Эмоция и аффект: теоретические подходы
Поле исследований, так или иначе обращающихся к эмоциям и аффекту, настолько широко, что нет никакой возможности рассказать о всех важных работах в рамках краткого обзора. Как иронически отметил Брайан Отт, концепций и способов использования «аффекта» можно сформулировать столько же, сколько существует исследователей аффекта[73]. В этом разделе мы остановимся на нескольких часто используемых концепциях, обращая при этом особенное внимание на то, как в них определяется, во-первых, соотношение между «эмоцией» и «аффектом» (разница между которыми далеко не всегда фиксируется исследователями) и, во-вторых, соотношение этих структур с сознанием.
Всплеск интереса к аффекту и эмоциям со стороны нейропсихологии и социальных и гуманитарных наук связывается с ростом внимания ученых к недискурсивному, нерепрезентационному измерению бытования человека и общества. Брайан Отт в обзорной статье, посвященной различным подходам к аффекту и эмоциям, выделяет две исследовательские традиции – рассматривающие аффект как силу (интенсивность) и как элементарное состояние – и соотносит их с терминами Спинозы «affectus» и «affectio»[74]. Жиль Делез в лекциях о Спинозе определяет «affectus» (аффект) как «непрерывное варьирование силы существования в той мере, в какой это варьирование определено идеями, которые у нас есть»[75]. Делез подчеркивает, что «идея» и «аффект» обладают разной природой: несмотря на то что аффект «складывается из переживаемого или пережитого перехода от одной степени совершенства на другую» – в той мере, в которой «этот переход определяется идеями», сам он при этом не является идеей[76]. Что касается термина «affectio» (аффекция) у Спинозы, Делез определяет его как «состояние тела в той степени, в которой оно подвергается воздействию»[77]. При этом «аффекция», как отмечает Делез, является у Спинозы разновидностью идеи – «первым родом познания», который отличает от других репрезентация результата некоторого воздействия без восприятия его причин. Иными словами, мы чувствуем след воздействия некоторого тела на свое тело, но не знаем ничего ни об этих телах, ни об отношениях между ними, которые характеризуют их как воздействие[78].

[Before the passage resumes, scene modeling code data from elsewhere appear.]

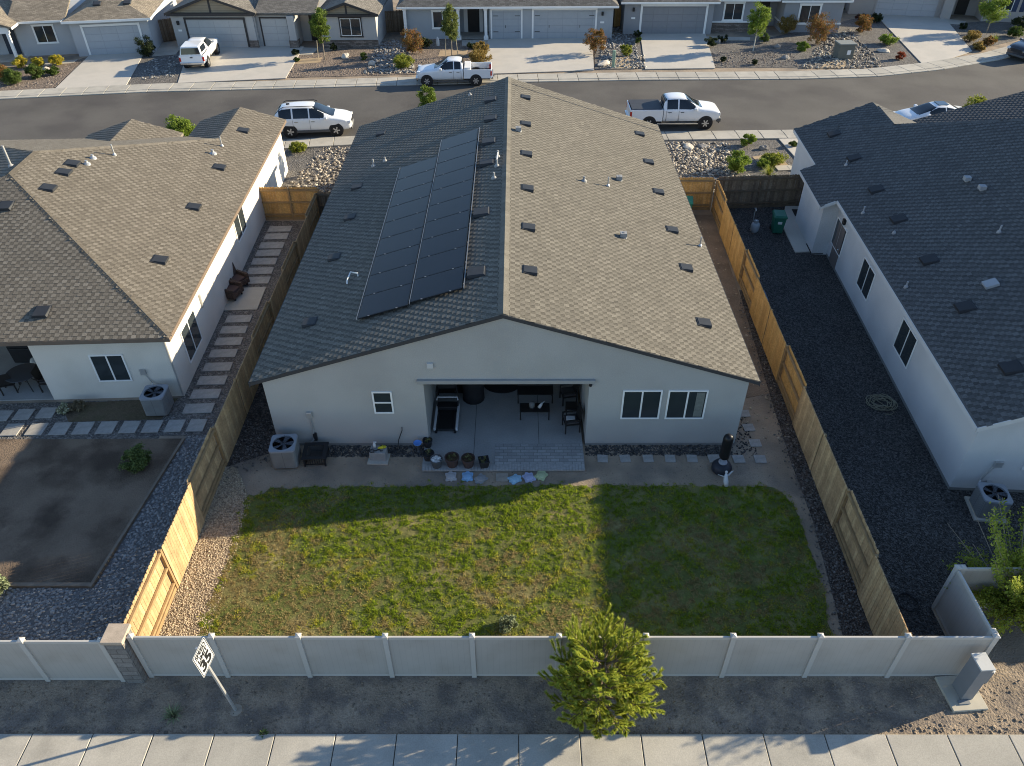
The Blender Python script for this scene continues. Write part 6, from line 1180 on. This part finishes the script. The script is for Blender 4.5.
for lab, px, py, r, h, m_ in [
    ('yellow-flowered shrub left of the porch post, far left', 22, 68, .62, .8, LF), ('yellow-flowered shrub in front of the white porch post', 41, 67.5, .55, .75, LF), ('yellow-flowered shrub under the far-left house window', 58, 65.5, .62, .8, LF),
    ('wide green shrub at the kerb, far left', 14, 84, .9, 1.1, LG), ('green shrub left of the pale boulder, far left bed', 37, 78, .8, .95, LG), ('low green shrub right of the pale boulder, far left', 54, 75, .55, .6, LG), ('dull reddish shrub at the picture\'s left edge', 3, 80, .8, .9, LR), ('dark green shrub beside the far-left garage door', 148, 57, .85, 1.7, LD),
    ('small dark shrub left of the tree before greige house', 296, 55.5, .4, .5, LD), ('small green shrub on sand by the greige driveway', 297, 62, .3, .3, LG), ('small dark shrub right of the tree trunk, greige house', 334, 51, .35, .6, LD), ('small green shrub near the rock bed at greige house', 364, 60.5, .4, .7, LG),
    ('tall red-tipped shrub left of the blue-grey house', 413, 54, .95, 1.9, LR), ('lime-green low shrub at left of white pickup', 404, 68, .95, .9, LY), ('dark shrub beside the red-tipped shrub, blue-grey house', 427, 49, .55, .9, LD), ('dark shrub by the porch slab of blue-grey house', 472, 49, .5, .45, LD), ('orange shrub behind the white pickup bed, upper one', 481, 55, .62, .9, LO), ('orange shrub behind the white pickup bed, lower one', 479, 65, .85, .95, LO),
    ('tall red-topped shrub right of the double garage door', 595, 55, .9, 2.0, LR), ('lime tufted shrub in the dark rocks by marker post', 626, 56.5, .55, 1.0, LY), ('small dark shrub left of the mid-grey garage door', 637, 38, .4, .6, LD), ('small green shrub below the dark one at mid-grey garage', 638, 44, .35, .6, LG),
    ('dark shrub nearest the mid-grey driveway', 711, 47, .55, .8, LD), ('dark shrub below the mid-grey house\'s window', 722, 42.5, .5, .6, LD), ('green shrub beside the young tree trunk, mid-grey house', 764, 43, .5, .8, LG), ('small dark tuft on gravel left of young tree', 723, 62, .3, .35, LD), ('small dark tuft on gravel below the young tree', 754, 65, .3, .35, LD),
    ('orange-leaved shrub left of the white-framed window, upper right', 786, 34, .8, 1.4, LO), ('large red-topped shrub right of the white-framed window', 817, 44, 1.15, 2.2, LR), ('round lime-green shrub below the red-topped one', 802, 51, .6, .8, LB), ('dark shrub by the path left of taupe house', 838, 13, .6, .8, LD), ('maroon low shrub left of the taupe driveway', 861, 21, .65, .5, LM), ('red-topped shrub on dark gravel left of taupe driveway', 862, 33, .75, 1.3, LR), ('dark green shrub at the taupe driveway\'s top left', 875, 23, .6, .8, LD), ('lime shrub right of the red-topped one on grey gravel', 887, 45, .8, .75, LB), ('small bright red shrub near the taupe driveway\'s kerb', 899, 60, .45, .6, lm('scarlet_leaf', [(.4, .08, .025), (.3, .07, .03), (.16, .06, .03)])),
    ('dark shrub beside the taupe house\'s front path', 962, 29, .4, .5, LD), ('orange-tipped shrub right of the taupe driveway', 969, 42, .7, .8, LO), ('low rusty shrub at the taupe driveway\'s kerb', 979, 50, .55, .5, LO), ('reddish shrub left of the lime grass tuft', 987, 46, .55, .7, LR), ('dark green shrub at the right edge, upper one', 1020, 30, .9, 1.1, LD), ('dark green shrub at the right edge, lower one', 1014, 37, .7, .8, LG),
    ('small bright green shrub on gravel behind the white SUV', 299, 152, .62, .55, LY), ('bright round shrub before the dark weathered fence', 736, 172, .85, 1.15, LB), ('small bright shrub at the kerb right of rock bed', 747, 146, .6, .65, LB), ('pale green low shrub on the tan sand patch', 772, 163, .8, .45, LY), ('low green shrub on sand near the dark fence', 763, 167, .5, .4, LB), ('green shrub on gravel by right house driveway edge', 792, 147, .3, .3, LG)]:
    q = P0(px, py); k_ = 1.2 if m_ in (LR, LO) else 1.0; shrub('shrub', lab, (q[0], q[1], .05), r * k_, h * (1 + (k_ - 1) * .6), m_, leaf=.075 if r > .5 else .055, n=max(10, int(20 * r)))
for lab, px, py, n_ in [('lime-green grass tuft right of the taupe driveway', 994, 42, 50), ('yellow groundcover clump behind the dark weathered fence', 768, 176, 60)]:
    yucca(lab, (P0(px, py)[0], P0(px, py)[1], .05), .75, n_ * 2, LY, .8, 'grass_tuft')
S = P0(325, 60); small_tree('young green tree before the greige house entry', S, 3.9, .85, 2.7, LG and lm('mid_green_leaf', [(.11, .16, .025), (.16, .22, .035), (.08, .12, .02)]), n=60, per=150, leaf=.055, stakes=1)
S = P0(452, 57); small_tree('staked slim tree before the blue-grey house', S, 4.0, .8, 2.7, lm('olive_green_leaf', [(.13, .16, .04), (.17, .2, .05), (.1, .12, .03)]), n=60, per=150, leaf=.055, stakes=2)
S = P0(753, 51); small_tree('bright young tree with white trunk at mid-grey house', S, 3.7, 1.0, 2.7, LB, n=60, per=150, leaf=.055, bark=mat('pale_bark', (.5, .47, .4), .8, .1))
S = P0(986, 33); small_tree('bright multi-stemmed tree before the taupe house', S, 3.0, 1.25, 2.0, LB, n=60, per=150, leaf=.055)
small_tree('round green tree behind the left house\'s tan roof', (-20.15, 45.0), 2.75, .95, 2.3, LB, n=90, per=150, leaf=.05)
small_tree('small leafy tree behind the grey house\'s left street corner', (-5.2, 45.0), 4.55, .62, 1.8, lm('mid_green_leaf', None), n=50, per=130, leaf=.05)
small_tree('small lime tree showing above the right charcoal roof', tuple(at(980, 104, 2.6)[:2]), 3.1, .9, 1.8, LY, n=50, per=120, leaf=.055)
# utility box and marker post
q = P0(842, 58); t = thing('utility_cabinet', 'olive-grey utility cabinet on the rocks of mid-grey house', 'utility box', q, R(4)); MB().box(-.65, -.55, 0, .65, .55, 1.15).build('cabinet', mat('olive_cabinet', (.13, .135, .115), .6, .08, 3), t, bevel=.04); MB().box(-.7, -.6, 1.151, .7, .6, 1.25).build('lid', mat('olive_lid', (.22, .225, .2), .6, .05), t, bevel=.03); MB().box(.05, -.556, .4, .35, -.551, .75).build('label_plate', m_white, t)
q = P0(613, 68); t = thing('marker_post', 'pale green marker post on the kerb gravel', 'post', q, 0); MB().box(-.12, -.1, .06, .12, .1, 1.35).build('post', mat('pale_green_plastic', (.26, .36, .26), .5, .05), t, bevel=.04); MB().box(-.25, -.22, 0, .25, .22, .06).build('base', m_conc, t)

# ------------------------------------------------------------------ vehicles (local: +x forward)
m_paint = mat('white_car_paint', (.74, .75, .76), .25, .02, 2, spec=.5, coat=.6); m_navy = mat('black_car_paint', (.02, .022, .03), .25, .05, 2, spec=.5, coat=.6); m_cglass = mat('car_glass', (.012, .016, .02), .05, .1, 2, spec=.6); m_bump = mat('grey_bumper', (.09, .09, .09), .6, .1, 3); m_chrome = mat('chrome', (.6, .6, .6), .2, .03, metal=.9); m_lens = mat('lamp_lens', (.62, .64, .66), .12, .05, spec=.6); m_tail = mat('tail_lens', (.4, .02, .015), .2, .1); m_rim = mat('alloy_rim', (.5, .5, .5), .35, .05, metal=.7)
def wheelset(t, wb, wr, h, tw, rim_m=None, spokes=5):
    for xw in wb:
        for s in (-1, 1):
            w_ = MB(); yo = s * (h - tw / 2 - .015); rot = Matrix.Rotation(R(90), 3, 'X'); w_.lathe([(wr * .62, -tw / 2), (wr * .93, -tw / 2), (wr, -tw * .32), (wr, tw * .32), (wr * .93, tw / 2), (wr * .62, tw / 2)], 28, (xw, yo, wr), rot)
            o = w_.build('wheel', m_rubber, t, True); r_ = MB(); r_.lathe([(wr * .64, .0), (wr * .64, tw * .42), (wr * .58, tw * .46), (wr * .55, tw * .3), (.05, tw * .3)], 22, (xw, yo, wr), Matrix.Rotation(R(90 * -s), 3, 'X'))
            for k in range(spokes):
                a = k * 2 * math.pi / spokes; r_.bar((xw, yo + s * tw * .42, wr), (xw + math.cos(a) * wr * .58, yo + s * tw * .42, wr + math.sin(a) * wr * .58), .08, .04, (0, 1, 0))
            r_.build('rim', rim_m or m_rim, o)
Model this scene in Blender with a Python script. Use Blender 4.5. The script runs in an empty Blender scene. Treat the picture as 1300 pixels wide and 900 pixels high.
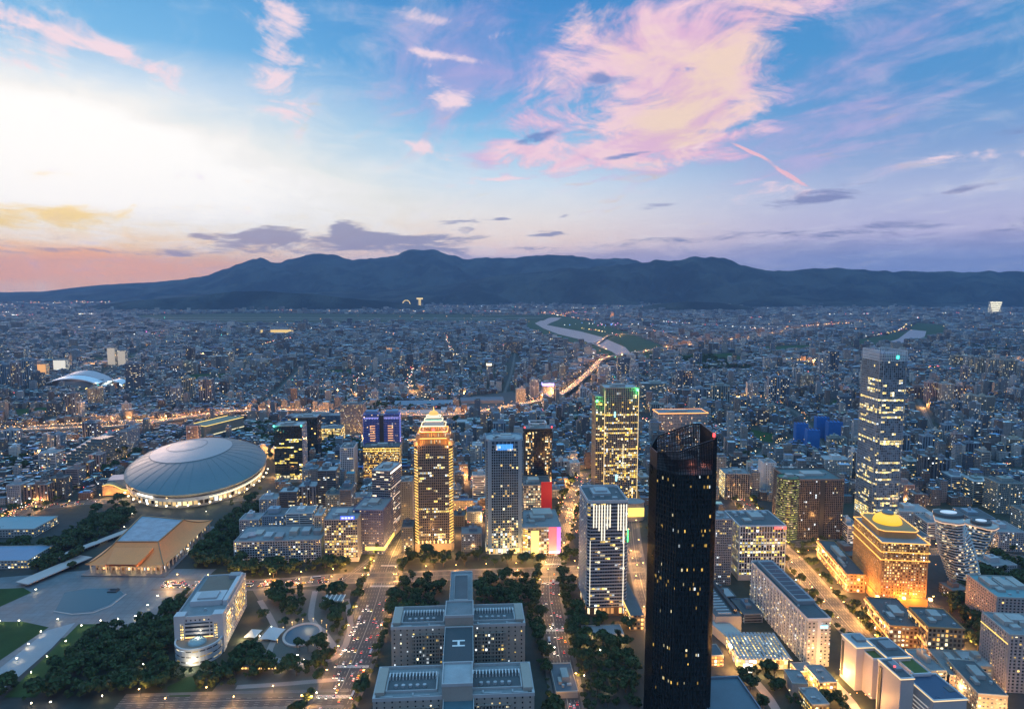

Понимание аффекта как элементарного состояния нашло отражение в психологии и нейробиологии. Брайан Отт отмечает, что некоторые исследователи, рассматривающие аффект таким образом, не выделяют значимых различий между аффектом и другими эмоциональными состояниями[79]. Среди других подходов к этому вопросу он обращает внимание на теорию «базовых аффектов» Силвана Томкинса и теорию «базовых эмоций» Антонио Дамасио.
Томкинс различает «аффект» и «эмоцию», описывая последнюю как сочетание аффекта, ощущения (feeling) (понимаемого как осознание аффекта) и памяти о предыдущем опыте активизации аффекта[80]. Антонио Дамасио не говорит об аффектах – тем не менее его определение «эмоций» близко понятию «аффект» у Томкинса: оба исследователя определяют эмоцию/аффект как «элементарные состояния, реализуемые через автоматические биологические процессы»[81]. Дамасио, как и Томкинс, различает «эмоции» и «ощущения» (feelings). Если эмоции – это «сложные, в большой степени автоматические программы действий», сопровождаемые определенной когнитивной программой, то ощущения – это «сложносоставные восприятия того, что происходит с телом и разумом, когда мы испытываем эмоции»[82]. Отмечая социальность эмоций как таковых, Дамасио выделяет три группы эмоций, одна из которых оказывается детерминирована условиями жизни человека, что делает эмоции потенциальным объектом исторического и социокультурного анализа[83].